2005-06-17 Thread Michael Curtis Napier
Yuri Vasilevski posted <[EMAIL PROTECTED]>, excerpted
below,  on Thu, 16 Jun 2005 13:20:44 -0500:


>> So I think it may be good for some packages to be split in several
>> packages (but right now I can't think of any), but I think it'll be
much
>> better introduce more granularity into many ebuils with use flags.
This is
>> specially the case (in my opinion) of packages that can have both
client
>> and server functionality (the best example I can think of is
net-fs/samba,
>> which I mostly use just to mount shares form other servers).
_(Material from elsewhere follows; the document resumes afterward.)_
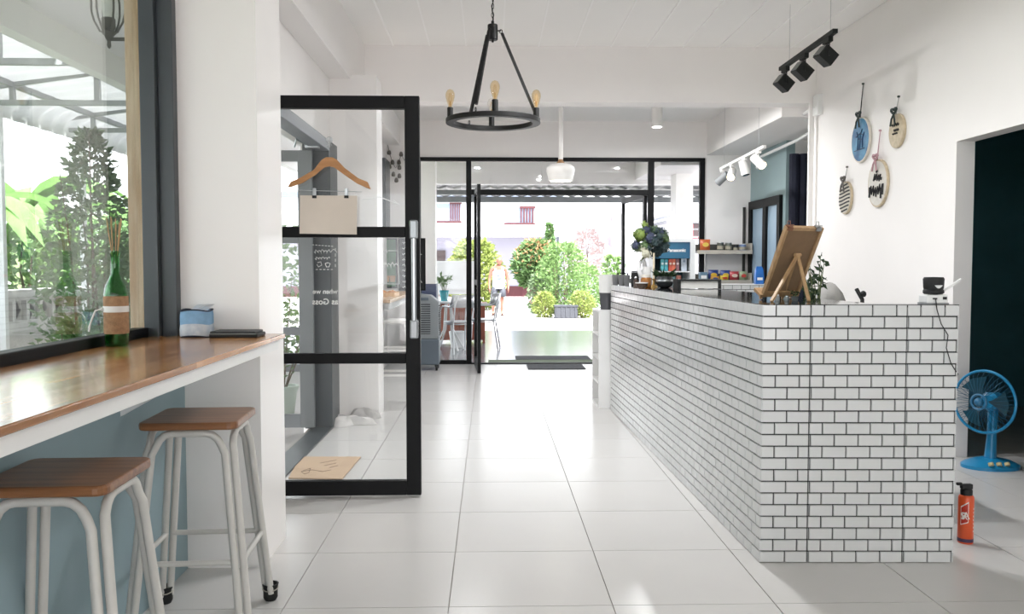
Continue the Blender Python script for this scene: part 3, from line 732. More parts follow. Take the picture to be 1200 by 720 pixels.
# black track with three square spots
def track(name, label, p0, p1, mat, heads, ztop, headfn, wires):
    t = thing(name, label, 'track light', p0)
    MB().beam(p0, p1, .036, .03).build('track_rail', mat, t, bevel=.003)
    for w in wires:
        p = Vector(p0).lerp(Vector(p1), w)
        MB().cyl(p, (p.x, p.y, ztop), .0018, n=5).build('wire', M('thin_grey_wire', 'bdbdbd', .5), t)
    for k, u in enumerate(heads): headfn(t, Vector(p0).lerp(Vector(p1), u), k)
    return t
TRK = M('matte_black_metal', '191b1a', .6, var=.1, spec=.25)
def cube_head(t, p, k):
    d = Vector((-.75, -.35, -.55)).normalized()
    s_ = MB().cbox(p+Vector((0, 0, -.03)), (.03, .11, .035)).build('spot_adapter', TRK, t)
    yk = MB()
    c = p+Vector((-.01, 0, -.135))
    for sg in (-1, 1): yk.beam(p+Vector((0, sg*.03, -.045)), c+Vector((0, sg*.056, .02)), .008, .014); yk.beam(c+Vector((0, sg*.056, .03)), c+Vector((0, sg*.056, -.01)), .008, .014)
    yk.beam(p+Vector((0, -.03, -.05)), p+Vector((0, .03, -.05)), .012, .01)
    yk.build('yoke', TRK, s_)
    rot = Matrix.Rotation(RAD(38), 4, 'Y') @ Matrix.Rotation(RAD(8), 4, 'Z')
    MB().cbox(c, (.11, .10, .095), rot).build('spot_body', TRK, s_, bevel=.004)
    MB().cbox(c+rot.to_3x3() @ Vector((-.057, 0, 0)), (.006, .088, .082), rot).build('spot_lens', M('dark_lens', '0c0d0d', .15), s_)
XT = 2.3
track('track_light', 'black three-head spotlight track hanging near the plaques', ax(979, 36, XT), ax(915, 81, XT), TRK, (.12, .53, .90), ZC, cube_head, (.08, .82))
# white track in the far room
X2 = 2.70
LAMP = M('warm_lamp_face', 'ffe9c0', .4, emit=6)
WTRK = M('white_metal', 'e4e2df', .4, var=.04)
def cyl_head(t, p, k):
    lit = k in (0, 2)
    d = (Vector((-.1, -.75, -.65)), Vector((.2, -.2, -.95)), Vector((-.35, -.75, -.55)), Vector((-.6, .5, -.6)))[k].normalized()
    if k == 0: d = Vector((.35, -.72, -.6)).normalized()
    s_ = MB().cbox(p+Vector((0, 0, -.025)), (.03, .09, .03)).cyl(p+Vector((0, 0, -.03)), p+Vector((0, 0, -.10)), .008, n=8).build('spot_adapter', WTRK, t)
    c = p+Vector((0, 0, -.12))
    MB().cyl(c-d*.085, c+d*.075, .042, .047, 16).build('spot_body', WTRK if k < 3 else MIDGREY, s_)
    MB().cyl(c+d*.076, c+d*.079, .036, .036, 16).build('spot_lens', LAMP if lit else M('dark_lens', '0c0d0d', .15), s_)
track('track_light', 'white spotlight track hanging at the alcove of the far room', ax(896, 172, X2), ax(845, 198, X2), WTRK, (.12, .42, .72, .97), 3.08, cyl_head, (.12, .92))
# pendant
pc = ay(657, 190, 9.3)
zb_, zt_p = ay(657, 212, 9.3).z, ay(657, 192, 9.3).z
pe_ = thing('pendant_lamp', 'white bell pendant lamp with wooden cap in the far room', 'pendant lamp', (pc.x, 9.3, zb_))
P_ = Vector((pc.x, 9.3, zb_)); H_ = zt_p-zb_
MB().lathe([(.128, 0), (.150, H_*.45), (.156, H_*.62), (.150, H_*.78), (.11, H_*.95), (.03, H_*1.04), (.03, H_*1.02), (.105, H_*.92), (.145, H_*.75), (.150, H_*.6), (.122, 0)], P_, 28).build('lamp_shade', WTRK, pe_)
MB().lathe([(.050, H_*1.02), (.03, H_*1.14), (.018, H_*1.35)], P_, 14).build('wood_cap', wood('pendant_wood', 'a9825c', '8c6a48', .5, 2), pe_)
MB().lathe([(.026, H_*1.25), (.026, 3.08-zb_)], P_, 12).build('stem_pipe', WTRK, pe_)
MB().lathe([(.0001, -.004), (.116, -.003)], P_, 20).build('glowing_disc', M('lamp_glow', 'fff8ea', .4, emit=5), pe_)
# ceiling cylinder spot
cp = ay(770, 130, 9.6); cp.z = 3.08
def downlight(p, watts):
    l = bpy.data.lights.new('downlight', 'AREA'); l.shape = 'DISK'; l.size = .09; l.energy = watts; l.color = (.98, .99, 1)
    o = bpy.data.objects.new('downlight', l); COL.objects.link(o); o.location = p
c_ = thing('ceiling_spot', 'white cylinder downlight on the far ceiling', 'ceiling light', cp)
zl = ay(770, 149, 9.6).z
MB().lathe([(.062, zl-3.08), (.062, -.002)], cp, 20).build('housing', WTRK, c_)
MB().lathe([(.048, zl-3.083), (.0001, zl-3.084)], cp, 18).build('lamp_face', M('cool_lamp_face', 'ffffff', .4, emit=6), c_)
MB().lathe([(.07, -.012), (.07, 0)], cp, 20).build('mount_ring', WTRK, c_)
downlight((cp.x, cp.y, zl-.02), LAMP_W)
# copies of this fitting, added out of view to brighten the interior
for k, (x, y, z) in enumerate(((.98, 4.75, ZC), (.98, 5.36, ZC), (-.2, 8.28, 3.08), (2.0, 8.28, 3.08))):
    q = copy_tree(c_); q.location = (x, y, z)
    q['label'] = ('added white cylinder downlight on the front room ceiling before the chandelier', 'added white cylinder downlight beside the chandelier ceiling rose', 'added white cylinder downlight hidden by the cross beam, window side', 'added white cylinder downlight hidden by the cross beam, alcove side')[k]; q['group'] = 'added fill downlights outside the view'
    downlight((x, y, z+zl-3.08-.02), LAMP_W*(1.35 if z == ZC else 1))

# ================================================================== PLAQUES ON THE WALL (round wooden slices hung by ribbons)
def plaque(name, label, px, py, rad, rz_, face, faceof, rimc, top_px, ribbon, bow):
    c = ax(px, py, XR-.022); t = thing(name, label, 'plaque', c)
    mm = Matrix.Translation(c) @ Matrix.Rotation(-pi/2, 4, 'Z')      # local x along -Y.. local -y faces the room
    # local frame: x -> world -Y, y -> world +X
    th = .022
    MB().prism([(rad*cos(a), rz_*sin(a)) for a in [2*pi*k/40 for k in range(40)]], mm @ Matrix.Translation((0, 0, 0)), th-.001).build('disc', rimc, t, bevel=.003)
    MB().prism([(rad*.93*cos(a), rz_*.93*sin(a)) for a in [2*pi*k/40 for k in range(40)]], mm @ Matrix.Translation((0, -.0012, 0)), .002).build('painted_face', face, t)
    tp = ax(top_px[0], top_px[1], XR-.006); tp.y = c.y
    rb = MB(); topd = c+Vector((-.004, 0, rz_*.98))
    rb.tube([topd+Vector((0, .006, 0)), tp], .003, 6); rb.tube([topd+Vector((0, -.006, 0)), tp], .003, 6)
    rb.build('ribbon', ribbon, t)
    MB().cyl(tp+Vector((-.01, 0, 0)), tp+Vector((.006, 0, 0)), .008, n=8).build('wall_hook', bow, t)
    b = MB()
    for sg in (-1, 1):
        lp = [topd+Vector((-.016, sg*.055*sin(q)*abs(cos(q/2)), .018*sin(q*1.0)+.028*abs(sin(q/2)))) for q in [k*pi/6 for k in range(7)]]
        b.tube(lp, .009, 6); b.tube([topd+Vector((-.016, 0, 0)), topd+Vector((-.022, sg*.022, -.035)), topd+Vector((-.022, sg*.036, -.085))], .007, 6)
    b.ball(topd+Vector((-.016, 0, 0)), .010, 8)
    b.build('bow', bow, t)
    def pt(x, z): return mm @ Vector((x, -.004, z))
    return t, pt
BLUEWC = M('blue_wash', '1d5783', .6, scale=9, col2='4488ad', var=.3)
SLICE = M('pale_slice_wood', 'c7b79b', .6, var=.2, scale=30)
t, pt = plaque('round_plaque', 'blue painted round plaque with a dark bow', 1008, 164, .168, .183, BLUEWC, None, M('pale_rim_wood', 'd3cdc2', .6, var=.1, scale=30), (1010, 99), BLACKINK, M('dark_green_ribbon', '22322f', .6))
m = MB()
for pts in ([(-.10, -.08), (.09, -.075)], [(-.04, -.075), (-.03, .02), (-.06, .07)], [(.0, -.075), (.01, .04), (.04, .08)], [(.05, -.07), (.045, .0), (.08, .05)], [(-.07, .03), (0, .05), (.07, .03)], [(-.03, .02), (.0, .0), (.045, .0)]):
    m.tube([pt(*p) for p in pts], .004, 5)
m.build('painted_sketch', M('dark_blue_ink', '173f66', .6, var=.3), t)
t, pt = plaque('round_plaque', 'small tan plaque with small black writing and green bow', 1050, 153.5, .118, .125, SLICE, None, SLICE, (1051.5, 114), M('grey_ribbon', 'a9a9a6', .6), _M['dark_green_ribbon'])
m = MB()
for x0, x1, z, h in ((-.06, .05, .045, .012), (-.03, .05, .005, .010), (-.05, .03, -.018, .006)):
    k = 12; m.tube([pt(x0+(x1-x0)*q/k, z+h*sin(q*2.1)) for q in range(k+1)], .0035, 5)
m.build('brush_writing', BLACKINK, t)
t, pt = plaque('round_plaque', 'pale plaque with bold black brush lettering and pink bow', 1028, 215, .165, .183, M('pale_face', 'd2cec6', .6, var=.08, scale=20), None, SLICE, (1029, 154), M('dusty_pink_ribbon', 'b58f96', .6), _M['dusty_pink_ribbon'])
m = MB()
for x0, x1, z, h, k in ((-.055, .055, .045, .028, 7), (-.12, .10, -.055, .042, 12)):
    m.tube([pt(x0+(x1-x0)*q/k+(.010 if q % 2 else 0), z+h*(1 if q % 2 else -1)*(.75+.25*sin(q*2.3))) for q in range(k+1)], .0075, 6)
m.tube([pt(-.01, .085), pt(.005, .10)], .008, 6); m.tube([pt(.07, .02), pt(.078, .04)], .006, 6); m.tube([pt(.075, -.05), pt(.07, -.12)], .008, 6); m.tube([pt(-.118, -.02), pt(-.122, -.1)], .009, 6); m.tube([pt(.105, -.01), pt(.10, -.08)], .009, 6)
m.build('brush_writing', BLACKINK, t)
t, pt = plaque('round_plaque', 'small black and cream striped plaque', 990, 232, .122, .137, M('cream_face', 'cfc8ba', .6, var=.08), None, SLICE, (992, 196), M('grey_ribbon', 'a9a9a6', .6), M('striped_ribbon', '5f5a55', .6))
for k in range(8):
    z = -.105+.030*k; w = .112*sqrt(max(.02, 1-(z/.128)**2))
    m = MB(); cur_ = [pt(x, z+.010*sin(x*16)) for x in [(-1+q/4)*w for q in range(9)]]
    vs = []
    for p in cur_: vs += [p+Vector((-.0006, 0, -.0068)), p+Vector((-.0006, 0, .0068))]
    m.add(vs, [(2*q, 2*q+1, 2*q+3, 2*q+2) for q in range(8)])
    m.build('stripe', BLACKINK, t)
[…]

>The client/server thing is a concern for me here, as well, for
security
>reasons.  If I don't have an SSH server merged, it can't inadvertently
>be turned on somehow.  SSH is apparently a dependency for something I
>have
>merged, and currently, it includes the SSH server.  That worries me,
as
>it's a server component on a normally client system, and is thus a
>potential security vuln.  IMO, having it there when it's not used and
>the
>human behind the machine has no intention of running it, is just
>/asking/
>for security issues.  It shouldn't be there in the first place. 
>Unfortunately, there's no USE flag to turn it off.
>Similarly with a couple of the DHCP packages I was looking at a few
>weeks
>ago.  I normally run static IPs on a LAN behind a NAPT based router,
>giving me a /bit/ more leeway in terms of security on my Linux box,
but
>decided to install some form of DHCP just in case.  Several of those
>packages have both clients and servers, with apparently no way to only
>install the client, short of hacking the ebuild.  IMO, that's not the
>way
>it should be.  Gentoo isn't supposed to work that way, and
PARTICULARLY >in
>this sort of instance, where getting mixed up in your configuration
may
>mean you start the server instead of the client, is a security risk
>that
>simply shouldn't have to be there in the first place.

>I'm sure there are other instances...

>IMO as a Gentoo user...


I have also had these concerns. The thing you need to keep in mind is
that any server (like sshd) can *only* be turned on by the root user
with a specific command. Gentoo *never ever* turns any server on by
default (go gentoo!). If a cracker gains enough access to do this you
have more things to worry about than a server being started.

I know this isn't the answer you were looking for but it is the gentoo
way...sshd comes from the upstream maintainer as a single package so it
is installed by portage as a single package. This gives the user the
flexibility that I have become accustomed to. Once you get used to this
way of doing things it is no different than any other *nix based
system.

As it has been said on this mailing list a thousand times before, you
can always make a custom ebuild in your overlay if it is that big of a
concern. That's what I love about portage, I can create my own custom
ebuilds and not have to rely on what the Gentoo Devs give me like in so
many other distros. (even though what the gentoo devs supply is usually
of the highest quality and meets my needs).